BAR NONE - Atty. Ian Vincent Manticajon - The Freeman

There is a silent scourge we have right now affecting our school children: heavy school bags. It is largely unrecognized because it affects our children in subtle ways, five days a week, nine months a year, for around 12 years while their bones and muscles are still in the early stages of development.

Thankfully, in a resolution adopted last week, the Cebu Provincial Board has urged educators to find ways to reduce the weight of school bags carried by schoolchildren, according to a report in The FREEMAN yesterday.

Provincial Board member Raul Bacaltos, author of the resolution, has observed that it has become a common sight in most public and private elementary schools for children to be lugging heavy school bags.

Back in the old days, old folks would often regale us with past accounts of their long and tough daily hike to school. At least while it was a tough experience for them, it was something that strengthened their body, encouraged their curiosity with nature, and nourished them with fruits and wild cherries along their path.

In the future, schoolchildren of today will tell their children about their overweight school bags of yore – a sad tale of muscle strain, spinal distortion, stunted growth, back pain, and short attention spans, which are commonly-recognized effects of carrying heavy school bags.

House Bill 6644, or a proposed law to limit the weight of bags carried by schoolchildren, had actually been introduced in 2010 by Angeles City Representative Carmelo Lazatin.

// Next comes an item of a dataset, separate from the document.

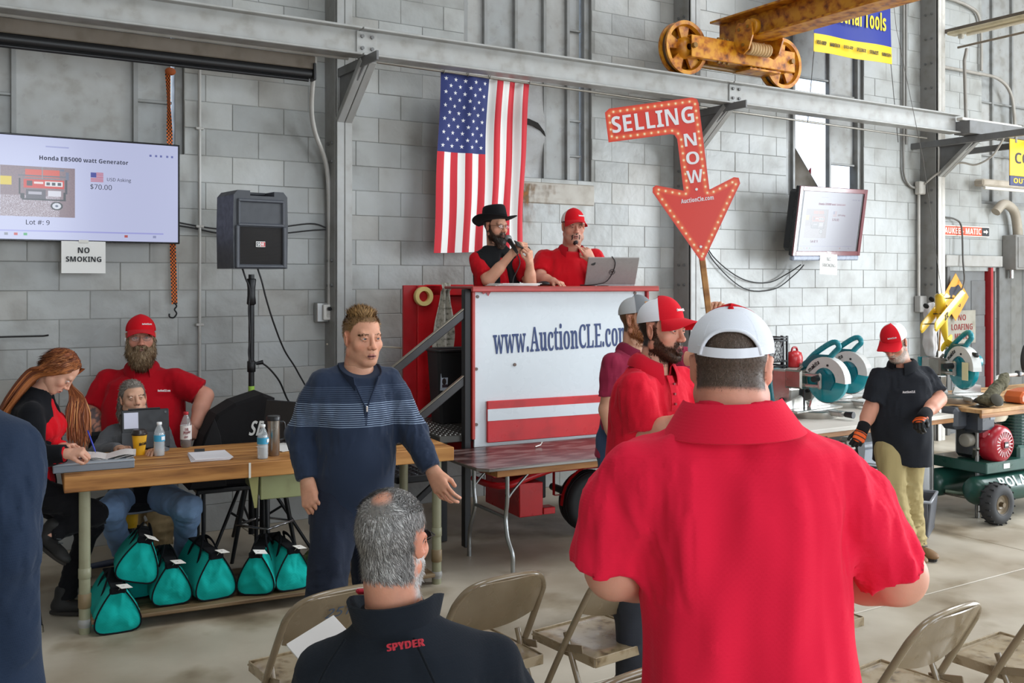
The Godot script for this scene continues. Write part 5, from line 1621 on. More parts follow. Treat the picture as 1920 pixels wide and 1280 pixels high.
	for sx in [-1.0,1.0]:
		for sz in [-1.0,1.0]:
			var sg := part("leg",Mb.new().cyl(V(sx*.19,.03,sz*.19),V(sx*.14,.55,sz*.14),.011,.016,10),mat("18181a",.4),wc)
			part("ferrule",Mb.new().cyl(V(sx*.193,.0,sz*.193),V(sx*.19,.04,sz*.19),.014,-1,10),steel("a9a49a"),sg)
	var r2 := []
	for q in [[1,1],[1,-1],[-1,-1],[-1,1],[1,1]]: r2.append(V(q[0]*.172,.22,q[1]*.172))
	part("foot_ring",Mb.new().tube(r2,.01,8),steel("a9a49a",.35),wc)
	part("back_frame",Mb.new().tube(Mb.smooth([V(-.14,.55,.16),V(-.17,.7,.16),V(-.2,.86,.16),V(-.2,.88,.0),V(-.2,.86,-.16),V(-.17,.7,-.16),V(-.14,.55,-.16)],4),.01,8),steel("8d8a84",.4),wc)
	var oc := thing("office_chair","black office chair with yellow collar under the grey-haired woman","chair",V(1.33,0,.93),.1)
	part("seat",Mb.new().lathe([[0,.46],[.22,.46],[.24,.475],[.235,.51],[.15,.53],[0,.53]],Transform3D(),26),cloth("1d1e20"),oc)
	part("seat_edge",Mb.new().ring(V(0,.468,0),Vector3.UP,.235,.008,30,6),plastic("8b9098"),oc)
	part("column",Mb.new().cyl(V(0,.1,0),V(0,.46,0),.025,-1,14),mat("1b1b1d",.4),oc)
	part("collar",Mb.new().cyl(V(0,.33,0),V(0,.43,0),.045,.05,14),plastic("c99a1c"),oc)
	for k in 5:
		var a := TAU*k/5
		var bs := part("base_arm",Mb.new().tube([V(0,.12,0),V(cos(a)*.26,.075,sin(a)*.26)],[.028,.018],8),plastic("25304a"),oc)
		part("caster",Mb.new().cyl(V(cos(a)*.27 - .012,.03,sin(a)*.27),V(cos(a)*.27+.012,.03,sin(a)*.27),.03,-1,14),plastic("1a1a1c"),bs)
	part("backrest",Mb.new().box(V(0,.75,-.27),V(.38,.36,.05),Basis(),.02),cloth("1d1e20"),oc)
	part("back_stem",Mb.new().tube(Mb.smooth([V(0,.45,-.1),V(0,.46,-.26),V(0,.6,-.3),V(0,.72,-.29)],4),.018,8),plastic("1a1a1c"),oc)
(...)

Senator Lito Lapid followed suit in 2013 with Senate Bill No. 237.

Senator Lapid’s bill fixed the ideal bag weight to be not more than 15 percent of a child’s body weight. Gauge that with the results of a random weighing of school bags that Representative Lazatin had cited which showed that pupils carry school bags weighing as much as 50 percent of their body weight.

Unfortunately, both bills failed to pass into law. Either the problem the bills were trying to solve was deemed not that important, or there are practical concerns on the ground that must be considered and this process ran out of time.

Yet it does not change the fact that the safe weight of backpacks, for example, to be carried by students according to a study published in the Alexandria Engineering Journal is just around 2.87 kg for male students and 2.53 kg for female students (Ismaila, 2017). The same study noted that children and adolescents who currently experience low back pain from external stressors will expect to continue to have this pain as adults. Another study pegged the safe weight of backpacks for all school levels to be not over 10 percent of body weight (de Paula, 2015).

But while there is a need for regulation on this matter, the same may not work best if we do not consider the practical factors on the ground, foremost of which is how to reduce the number of books and notebooks students carry.

Some schools can provide lockers or storage facilities while other schools cannot afford such. Homework timetables can also be adjusted so that students don’t have to bring most of their books with them back home. Electronic gadgets, cloud apps, and other online solutions are also available, but which may also pose a health risk for smaller children.

As always, the challenges are there, but that is why God has gifted us with a brain that is larger than our mouth. We can and should do something about those heavy school bags.